Write out each line of the material again, word for word.

********************

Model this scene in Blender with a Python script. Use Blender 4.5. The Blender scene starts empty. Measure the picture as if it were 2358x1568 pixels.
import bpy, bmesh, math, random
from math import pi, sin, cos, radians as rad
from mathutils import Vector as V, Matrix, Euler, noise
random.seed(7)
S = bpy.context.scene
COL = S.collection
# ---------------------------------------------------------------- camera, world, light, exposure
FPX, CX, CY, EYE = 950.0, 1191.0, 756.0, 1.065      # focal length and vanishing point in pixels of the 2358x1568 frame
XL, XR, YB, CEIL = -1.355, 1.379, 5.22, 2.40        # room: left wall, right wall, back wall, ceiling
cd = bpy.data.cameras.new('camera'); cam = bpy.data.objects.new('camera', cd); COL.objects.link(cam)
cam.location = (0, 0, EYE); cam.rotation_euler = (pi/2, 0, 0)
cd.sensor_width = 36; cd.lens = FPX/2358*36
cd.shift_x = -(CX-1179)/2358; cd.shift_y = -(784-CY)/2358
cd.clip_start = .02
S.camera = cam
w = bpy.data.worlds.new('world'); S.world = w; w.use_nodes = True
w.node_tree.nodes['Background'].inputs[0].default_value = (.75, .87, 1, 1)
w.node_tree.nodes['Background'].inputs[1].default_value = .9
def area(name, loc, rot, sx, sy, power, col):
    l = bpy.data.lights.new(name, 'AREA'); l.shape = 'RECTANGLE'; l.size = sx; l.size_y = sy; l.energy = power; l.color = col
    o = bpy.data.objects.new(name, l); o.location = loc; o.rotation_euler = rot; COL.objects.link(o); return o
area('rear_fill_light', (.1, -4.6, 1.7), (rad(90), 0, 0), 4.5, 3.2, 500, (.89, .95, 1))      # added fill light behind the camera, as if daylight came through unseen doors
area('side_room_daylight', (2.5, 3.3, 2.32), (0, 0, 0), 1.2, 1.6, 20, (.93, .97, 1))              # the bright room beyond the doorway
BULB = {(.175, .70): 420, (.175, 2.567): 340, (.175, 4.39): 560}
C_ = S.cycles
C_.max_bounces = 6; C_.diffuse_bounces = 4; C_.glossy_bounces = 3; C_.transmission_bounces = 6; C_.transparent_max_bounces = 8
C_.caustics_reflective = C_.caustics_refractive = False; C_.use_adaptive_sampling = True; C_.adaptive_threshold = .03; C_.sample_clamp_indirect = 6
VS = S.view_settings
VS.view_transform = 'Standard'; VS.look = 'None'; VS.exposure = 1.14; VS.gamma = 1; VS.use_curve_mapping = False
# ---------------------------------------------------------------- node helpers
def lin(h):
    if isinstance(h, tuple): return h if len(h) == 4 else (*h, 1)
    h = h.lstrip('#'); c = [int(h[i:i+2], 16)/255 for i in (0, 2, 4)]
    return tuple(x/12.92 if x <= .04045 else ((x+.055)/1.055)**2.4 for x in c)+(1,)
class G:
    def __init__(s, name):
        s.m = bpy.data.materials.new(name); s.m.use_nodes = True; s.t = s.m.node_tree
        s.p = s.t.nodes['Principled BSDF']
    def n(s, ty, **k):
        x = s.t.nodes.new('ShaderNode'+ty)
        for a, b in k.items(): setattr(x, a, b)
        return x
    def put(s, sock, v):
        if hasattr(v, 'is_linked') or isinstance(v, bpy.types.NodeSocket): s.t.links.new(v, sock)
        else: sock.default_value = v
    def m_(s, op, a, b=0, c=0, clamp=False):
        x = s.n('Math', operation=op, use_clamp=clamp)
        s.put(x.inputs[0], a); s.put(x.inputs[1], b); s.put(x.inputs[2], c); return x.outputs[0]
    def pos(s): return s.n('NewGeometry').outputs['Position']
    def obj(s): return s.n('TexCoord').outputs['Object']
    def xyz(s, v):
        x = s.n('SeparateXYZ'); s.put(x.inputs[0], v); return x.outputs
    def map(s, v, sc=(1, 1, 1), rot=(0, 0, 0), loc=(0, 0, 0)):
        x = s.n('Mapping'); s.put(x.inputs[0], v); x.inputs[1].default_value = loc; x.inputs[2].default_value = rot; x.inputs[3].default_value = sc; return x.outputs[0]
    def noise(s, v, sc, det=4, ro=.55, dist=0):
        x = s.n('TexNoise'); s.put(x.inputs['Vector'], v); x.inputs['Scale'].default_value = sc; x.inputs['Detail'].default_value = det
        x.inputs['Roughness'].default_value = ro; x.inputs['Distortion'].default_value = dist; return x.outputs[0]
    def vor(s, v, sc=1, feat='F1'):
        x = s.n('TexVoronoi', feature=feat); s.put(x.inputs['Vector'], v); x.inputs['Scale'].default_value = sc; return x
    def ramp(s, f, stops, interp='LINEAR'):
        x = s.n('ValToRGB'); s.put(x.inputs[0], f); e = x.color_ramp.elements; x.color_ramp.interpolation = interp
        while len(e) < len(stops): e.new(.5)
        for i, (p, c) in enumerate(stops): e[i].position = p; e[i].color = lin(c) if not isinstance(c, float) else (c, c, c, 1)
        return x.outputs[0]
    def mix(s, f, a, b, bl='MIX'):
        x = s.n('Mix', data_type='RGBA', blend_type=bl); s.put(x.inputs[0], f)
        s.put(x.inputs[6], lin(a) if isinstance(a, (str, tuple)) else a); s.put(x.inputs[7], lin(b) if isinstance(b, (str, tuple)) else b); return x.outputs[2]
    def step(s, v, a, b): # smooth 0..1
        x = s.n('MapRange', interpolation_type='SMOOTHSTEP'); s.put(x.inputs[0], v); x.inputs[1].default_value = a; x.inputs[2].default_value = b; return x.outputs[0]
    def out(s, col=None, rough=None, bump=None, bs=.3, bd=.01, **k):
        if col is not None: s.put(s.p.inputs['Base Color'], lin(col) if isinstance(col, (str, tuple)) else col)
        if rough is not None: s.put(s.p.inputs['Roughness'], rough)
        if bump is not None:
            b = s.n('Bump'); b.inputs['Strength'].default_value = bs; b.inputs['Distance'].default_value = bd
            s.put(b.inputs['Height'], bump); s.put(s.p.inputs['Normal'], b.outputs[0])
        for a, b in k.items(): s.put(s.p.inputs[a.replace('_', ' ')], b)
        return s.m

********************

▶ Written answer
Model this scene in Blender with a Python script. Use Blender 4.5. The Blender scene starts empty. Measure the picture as if it were 2358x1568 pixels.
import bpy, bmesh, math, random
from math import pi, sin, cos, radians as rad
from mathutils import Vector as V, Matrix, Euler, noise
random.seed(7)
S = bpy.context.scene
COL = S.collection
# ---------------------------------------------------------------- camera, world, light, exposure
FPX, CX, CY, EYE = 950.0, 1191.0, 756.0, 1.065      # focal length and vanishing point in pixels of the 2358x1568 frame
XL, XR, YB, CEIL = -1.355, 1.379, 5.22, 2.40        # room: left wall, right wall, back wall, ceiling
cd = bpy.data.cameras.new('camera'); cam = bpy.data.objects.new('camera', cd); COL.objects.link(cam)
cam.location = (0, 0, EYE); cam.rotation_euler = (pi/2, 0, 0)
cd.sensor_width = 36; cd.lens = FPX/2358*36
cd.shift_x = -(CX-1179)/2358; cd.shift_y = -(784-CY)/2358
cd.clip_start = .02
S.camera = cam
w = bpy.data.worlds.new('world'); S.world = w; w.use_nodes = True
w.node_tree.nodes['Background'].inputs[0].default_value = (.75, .87, 1, 1)
w.node_tree.nodes['Background'].inputs[1].default_value = .9
def area(name, loc, rot, sx, sy, power, col):
    l = bpy.data.lights.new(name, 'AREA'); l.shape = 'RECTANGLE'; l.size = sx; l.size_y = sy; l.energy = power; l.color = col
    o = bpy.data.objects.new(name, l); o.location = loc; o.rotation_euler = rot; COL.objects.link(o); return o
area('rear_fill_light', (.1, -4.6, 1.7), (rad(90), 0, 0), 4.5, 3.2, 500, (.89, .95, 1))      # added fill light behind the camera, as if daylight came through unseen doors
area('side_room_daylight', (2.5, 3.3, 2.32), (0, 0, 0), 1.2, 1.6, 20, (.93, .97, 1))              # the bright room beyond the doorway
BULB = {(.175, .70): 420, (.175, 2.567): 340, (.175, 4.39): 560}
C_ = S.cycles
C_.max_bounces = 6; C_.diffuse_bounces = 4; C_.glossy_bounces = 3; C_.transmission_bounces = 6; C_.transparent_max_bounces = 8
C_.caustics_reflective = C_.caustics_refractive = False; C_.use_adaptive_sampling = True; C_.adaptive_threshold = .03; C_.sample_clamp_indirect = 6
VS = S.view_settings
VS.view_transform = 'Standard'; VS.look = 'None'; VS.exposure = 1.14; VS.gamma = 1; VS.use_curve_mapping = False
# ---------------------------------------------------------------- node helpers
def lin(h):
    if isinstance(h, tuple): return h if len(h) == 4 else (*h, 1)
    h = h.lstrip('#'); c = [int(h[i:i+2], 16)/255 for i in (0, 2, 4)]
    return tuple(x/12.92 if x <= .04045 else ((x+.055)/1.055)**2.4 for x in c)+(1,)
class G:
    def __init__(s, name):
        s.m = bpy.data.materials.new(name); s.m.use_nodes = True; s.t = s.m.node_tree
        s.p = s.t.nodes['Principled BSDF']
    def n(s, ty, **k):
        x = s.t.nodes.new('ShaderNode'+ty)
        for a, b in k.items(): setattr(x, a, b)
        return x
    def put(s, sock, v):
        if hasattr(v, 'is_linked') or isinstance(v, bpy.types.NodeSocket): s.t.links.new(v, sock)
        else: sock.default_value = v
    def m_(s, op, a, b=0, c=0, clamp=False):
        x = s.n('Math', operation=op, use_clamp=clamp)
        s.put(x.inputs[0], a); s.put(x.inputs[1], b); s.put(x.inputs[2], c); return x.outputs[0]
    def pos(s): return s.n('NewGeometry').outputs['Position']
    def obj(s): return s.n('TexCoord').outputs['Object']
    def xyz(s, v):
        x = s.n('SeparateXYZ'); s.put(x.inputs[0], v); return x.outputs
    def map(s, v, sc=(1, 1, 1), rot=(0, 0, 0), loc=(0, 0, 0)):
        x = s.n('Mapping'); s.put(x.inputs[0], v); x.inputs[1].default_value = loc; x.inputs[2].default_value = rot; x.inputs[3].default_value = sc; return x.outputs[0]
    def noise(s, v, sc, det=4, ro=.55, dist=0):
        x = s.n('TexNoise'); s.put(x.inputs['Vector'], v); x.inputs['Scale'].default_value = sc; x.inputs['Detail'].default_value = det
        x.inputs['Roughness'].default_value = ro; x.inputs['Distortion'].default_value = dist; return x.outputs[0]
    def vor(s, v, sc=1, feat='F1'):
        x = s.n('TexVoronoi', feature=feat); s.put(x.inputs['Vector'], v); x.inputs['Scale'].default_value = sc; return x
    def ramp(s, f, stops, interp='LINEAR'):
        x = s.n('ValToRGB'); s.put(x.inputs[0], f); e = x.color_ramp.elements; x.color_ramp.interpolation = interp
        while len(e) < len(stops): e.new(.5)
        for i, (p, c) in enumerate(stops): e[i].position = p; e[i].color = lin(c) if not isinstance(c, float) else (c, c, c, 1)
        return x.outputs[0]
    def mix(s, f, a, b, bl='MIX'):
        x = s.n('Mix', data_type='RGBA', blend_type=bl); s.put(x.inputs[0], f)
        s.put(x.inputs[6], lin(a) if isinstance(a, (str, tuple)) else a); s.put(x.inputs[7], lin(b) if isinstance(b, (str, tuple)) else b); return x.outputs[2]
    def step(s, v, a, b): # smooth 0..1
        x = s.n('MapRange', interpolation_type='SMOOTHSTEP'); s.put(x.inputs[0], v); x.inputs[1].default_value = a; x.inputs[2].default_value = b; return x.outputs[0]
    def out(s, col=None, rough=None, bump=None, bs=.3, bd=.01, **k):
        if col is not None: s.put(s.p.inputs['Base Color'], lin(col) if isinstance(col, (str, tuple)) else col)
        if rough is not None: s.put(s.p.inputs['Roughness'], rough)
        if bump is not None:
            b = s.n('Bump'); b.inputs['Strength'].default_value = bs; b.inputs['Distance'].default_value = bd
            s.put(b.inputs['Height'], bump); s.put(s.p.inputs['Normal'], b.outputs[0])
        for a, b in k.items(): s.put(s.p.inputs[a.replace('_', ' ')], b)
        return s.m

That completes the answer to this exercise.